#### EXERCISE
Every line of the material below must be repeated exactly.

#### DATA EXCERPT
>>>>>
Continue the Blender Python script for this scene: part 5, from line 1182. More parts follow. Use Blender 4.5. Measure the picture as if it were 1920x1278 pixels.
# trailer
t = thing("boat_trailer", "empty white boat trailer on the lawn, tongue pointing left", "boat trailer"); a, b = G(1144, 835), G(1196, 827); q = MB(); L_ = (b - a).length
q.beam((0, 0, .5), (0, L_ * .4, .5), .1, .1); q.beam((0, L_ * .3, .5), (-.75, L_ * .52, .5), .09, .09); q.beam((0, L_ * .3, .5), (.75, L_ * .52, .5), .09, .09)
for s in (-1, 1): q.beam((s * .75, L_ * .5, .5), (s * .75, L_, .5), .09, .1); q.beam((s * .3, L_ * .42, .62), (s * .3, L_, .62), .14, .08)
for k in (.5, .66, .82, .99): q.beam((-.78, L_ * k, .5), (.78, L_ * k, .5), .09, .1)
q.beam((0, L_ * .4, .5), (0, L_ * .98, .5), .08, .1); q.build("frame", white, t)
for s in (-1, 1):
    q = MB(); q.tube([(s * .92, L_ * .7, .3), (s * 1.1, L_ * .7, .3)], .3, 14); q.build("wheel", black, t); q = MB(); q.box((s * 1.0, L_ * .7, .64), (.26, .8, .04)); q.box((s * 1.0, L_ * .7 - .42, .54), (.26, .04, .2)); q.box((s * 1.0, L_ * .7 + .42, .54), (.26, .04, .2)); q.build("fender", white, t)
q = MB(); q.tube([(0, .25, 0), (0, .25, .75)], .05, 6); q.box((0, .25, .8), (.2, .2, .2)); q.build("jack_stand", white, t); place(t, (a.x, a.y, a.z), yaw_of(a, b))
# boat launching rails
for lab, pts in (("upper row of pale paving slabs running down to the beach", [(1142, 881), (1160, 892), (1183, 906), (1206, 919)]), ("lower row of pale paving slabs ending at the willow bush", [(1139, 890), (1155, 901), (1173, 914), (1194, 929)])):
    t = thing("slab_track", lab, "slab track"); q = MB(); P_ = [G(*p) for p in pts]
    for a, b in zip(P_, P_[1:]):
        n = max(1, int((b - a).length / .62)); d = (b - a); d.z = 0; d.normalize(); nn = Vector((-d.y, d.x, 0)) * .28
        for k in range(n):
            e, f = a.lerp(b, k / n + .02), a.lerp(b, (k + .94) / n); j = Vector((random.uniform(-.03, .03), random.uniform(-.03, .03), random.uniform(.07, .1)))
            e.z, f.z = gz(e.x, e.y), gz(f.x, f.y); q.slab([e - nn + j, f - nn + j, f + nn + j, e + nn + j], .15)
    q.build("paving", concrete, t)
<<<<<
#### WRITTEN SOLUTION
Continue the Blender Python script for this scene: part 5, from line 1182. More parts follow. Use Blender 4.5. Measure the picture as if it were 1920x1278 pixels.
# trailer
t = thing("boat_trailer", "empty white boat trailer on the lawn, tongue pointing left", "boat trailer"); a, b = G(1144, 835), G(1196, 827); q = MB(); L_ = (b - a).length
q.beam((0, 0, .5), (0, L_ * .4, .5), .1, .1); q.beam((0, L_ * .3, .5), (-.75, L_ * .52, .5), .09, .09); q.beam((0, L_ * .3, .5), (.75, L_ * .52, .5), .09, .09)
for s in (-1, 1): q.beam((s * .75, L_ * .5, .5), (s * .75, L_, .5), .09, .1); q.beam((s * .3, L_ * .42, .62), (s * .3, L_, .62), .14, .08)
for k in (.5, .66, .82, .99): q.beam((-.78, L_ * k, .5), (.78, L_ * k, .5), .09, .1)
q.beam((0, L_ * .4, .5), (0, L_ * .98, .5), .08, .1); q.build("frame", white, t)
for s in (-1, 1):
    q = MB(); q.tube([(s * .92, L_ * .7, .3), (s * 1.1, L_ * .7, .3)], .3, 14); q.build("wheel", black, t); q = MB(); q.box((s * 1.0, L_ * .7, .64), (.26, .8, .04)); q.box((s * 1.0, L_ * .7 - .42, .54), (.26, .04, .2)); q.box((s * 1.0, L_ * .7 + .42, .54), (.26, .04, .2)); q.build("fender", white, t)
q = MB(); q.tube([(0, .25, 0), (0, .25, .75)], .05, 6); q.box((0, .25, .8), (.2, .2, .2)); q.build("jack_stand", white, t); place(t, (a.x, a.y, a.z), yaw_of(a, b))
# boat launching rails
for lab, pts in (("upper row of pale paving slabs running down to the beach", [(1142, 881), (1160, 892), (1183, 906), (1206, 919)]), ("lower row of pale paving slabs ending at the willow bush", [(1139, 890), (1155, 901), (1173, 914), (1194, 929)])):
    t = thing("slab_track", lab, "slab track"); q = MB(); P_ = [G(*p) for p in pts]
    for a, b in zip(P_, P_[1:]):
        n = max(1, int((b - a).length / .62)); d = (b - a); d.z = 0; d.normalize(); nn = Vector((-d.y, d.x, 0)) * .28
        for k in range(n):
            e, f = a.lerp(b, k / n + .02), a.lerp(b, (k + .94) / n); j = Vector((random.uniform(-.03, .03), random.uniform(-.03, .03), random.uniform(.07, .1)))
            e.z, f.z = gz(e.x, e.y), gz(f.x, f.y); q.slab([e - nn + j, f - nn + j, f + nn + j, e + nn + j], .15)
    q.build("paving", concrete, t)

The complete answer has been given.